In other respects, Kurdistan would be like that other nation in the Middle East that has worked: Lebanon.  This “Switzerland of the Middle East” combined prosperity, freedom, and neutrality.  The Lebanese, like the Kurds, were a people made up of different religions who had decided to live in peace.  As long as that modus vivendi existed, Lebanon was a happy island of tranquility inside a troubled region.  Indeed, Kurdistan might well pick up the role once played by Lebanon in the region.

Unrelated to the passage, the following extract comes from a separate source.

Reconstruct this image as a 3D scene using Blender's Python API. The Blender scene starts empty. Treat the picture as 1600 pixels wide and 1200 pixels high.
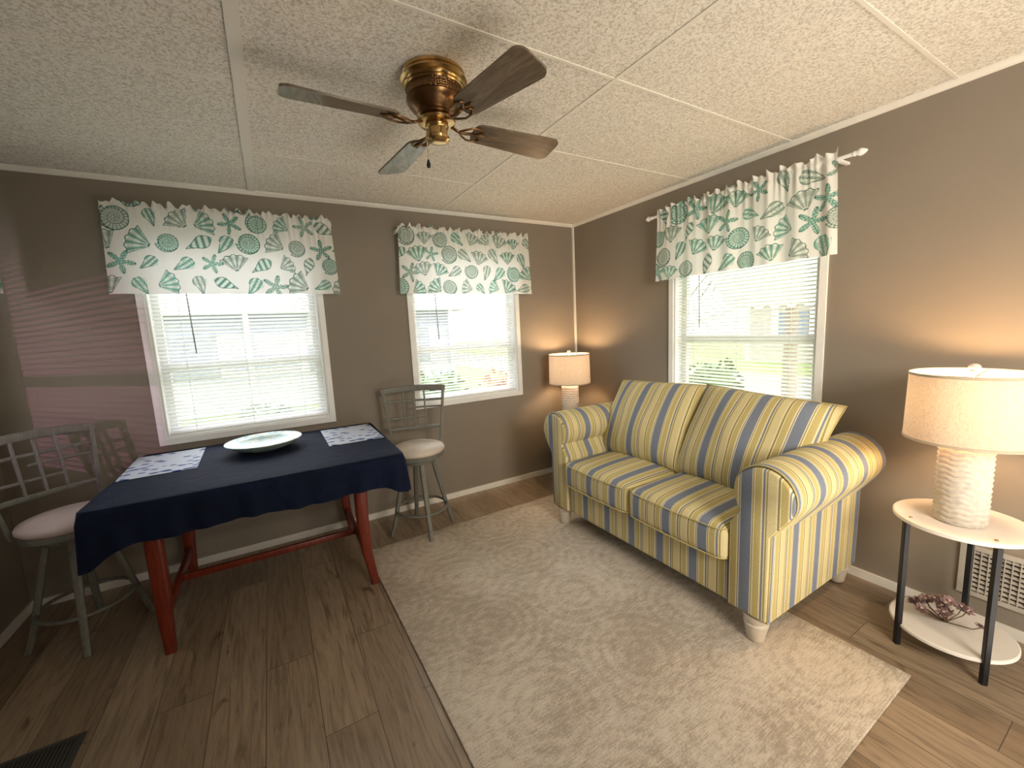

The oil revenues of northern Iraq would provide the Kurds with a good chance to replicate the prosperity that once made Lebanon the envy of everyone in the region, including Israel.  Kurdistan might provide a refuge for persecuted people in the Middle Eastern – like Iraqi Christians – to establish an unmolested life while still remaining in the region.  These minorities often are the educated professionals who stabilize and pacify countries while also providing economic flexibility and hope.

This free Kurdistan would also make clear that our support for nations that manifest the long-suffering aspirations of peoples who have been unjustly denied their own nation is a universal principle, not one applied exclusively to Israel.  This has, in fact, been American policy for a long time.  The “Captive Nations” of the old Soviet Union were supported by a long train of bipartisan American political support.

We have likewise supported the end of Serbian domination of the old Yugoslavia by the birth of new true nations from this old unhappy federation.  Today we recognize not only the Ukrainians as occupying the moral high ground, but the Tibetans as well.  This has been a guiding principle of our nation almost since its inception.

Sometimes, in foreign policy, it is possible to simultaneously do the right thing and the smart thing.  Helping bring Kurdistan into this world does both.